判断基準は、『食事の提供』を行っているかどうか。
具体的には、“店側がテーブルや椅子を用意しているかどうか”がポイントとなります。
店が用意したテーブルや椅子を利用して食事をする場合、屋内・屋外を問わず『食事の提供』とみなされ10%の標準税率が適用されます。

たとえば、昼食時の移動販売車の場合、弁当を販売するだけなら『飲食料品の譲渡』にあたるため、軽減税率8%の対象となります。
しかし、簡易的でも椅子やカウンターなどを設置して、そこで食べる場合は『食事の提供』にあたり、対象外となります。
移動式屋台なども同様です。
一方、公園のベンチで食べる場合は、店が用意したベンチではないため『飲食料品の譲渡』となり、軽減税率の対象になります。
多くの飲食店が集まるフードコートは『食事の提供』にあたり、消費税は10%。
デリバリー・宅配は『飲食料品の譲渡』、ケータリング・出張料理は『食事の提供』という区分になるため、消費税は前者が8%、後者は10%です。

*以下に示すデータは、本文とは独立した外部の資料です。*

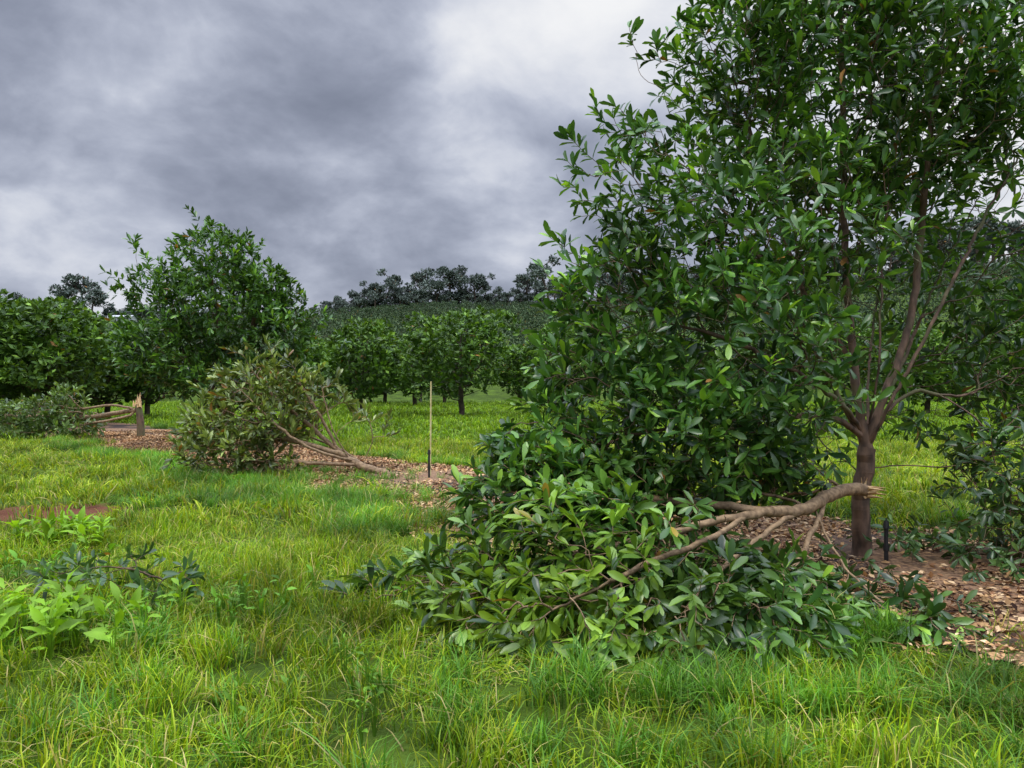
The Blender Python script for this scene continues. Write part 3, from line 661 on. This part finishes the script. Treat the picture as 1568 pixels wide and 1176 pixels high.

また、軽減税率の対象となるかどうかは、飲食料品の提供を行う時点で決まります。
そのため、軽減税率の対象となるか否かを判断するには、来店時に『店内飲食』か『テイクアウト』かについて明確に確認する必要があります。
最初に『店内飲食』を選んでいたのであれば、店内で食べきれなかった料理を容器に詰めてテイクアウトしても、『店内飲食』という判断になります。

注意したいのは、店内飲食の会計時にお客がレジの横にある商品を購入する場合。
店内飲食分は軽減税率対象外となり税率は10%ですが、たとえば菓子やペットボトルの水などは対象となるため8%になります。
ただし、酒類の場合であれば、軽減税率対象外のため、消費税は10%で販売しなければなりません。

今後は、店内スタッフの目の届かない店の屋外の席で、無申告で飲食していた場合の対応も考えなければなりません。


テイクアウト&宅配利用者の増加を見越して

このように、店内飲食には標準税率がかかるため、10月からは外食を控える人が増えると予想されています。
これまでランチを店で食べていた人たちが、コンビニやスーパーの惣菜を買って会社や公園などで済ませるということも増えるでしょう。
そうしたなかで、飲食店がコンビニやスーパーに勝つためには、軽減税率対象の『テイクアウト』や『宅配』を利用するのも一手。
すでに、スマートフォンですぐに注文できる宅配サービスを導入している飲食店も多くあります。
どこにいても手元から事前に注文ができ、配達時間も指定できる宅配アプリは、その手軽さも受け入れられ、年々利用者も増加。
全国にファミリーレストランを展開する大手フードサービスも参入しています。
このほかにも、テイクアウト専用メニューを開発したり、フードロス対策として余剰食材を使ったデリバリーメニューを格安で提供したり、さまざまな工夫が行われています。

客数減少が予想される10月以降、軽減税率対象となるサービスを強化していくことが売り上げ維持の秘策となりそうです。
この機会に、軽減税率の適用基準をふまえたうえで、サービスの見直しや追加を検討してみてはいかがでしょうか。


※本記事の記載内容は、2019年9月現在の法令・情報等に基づいています。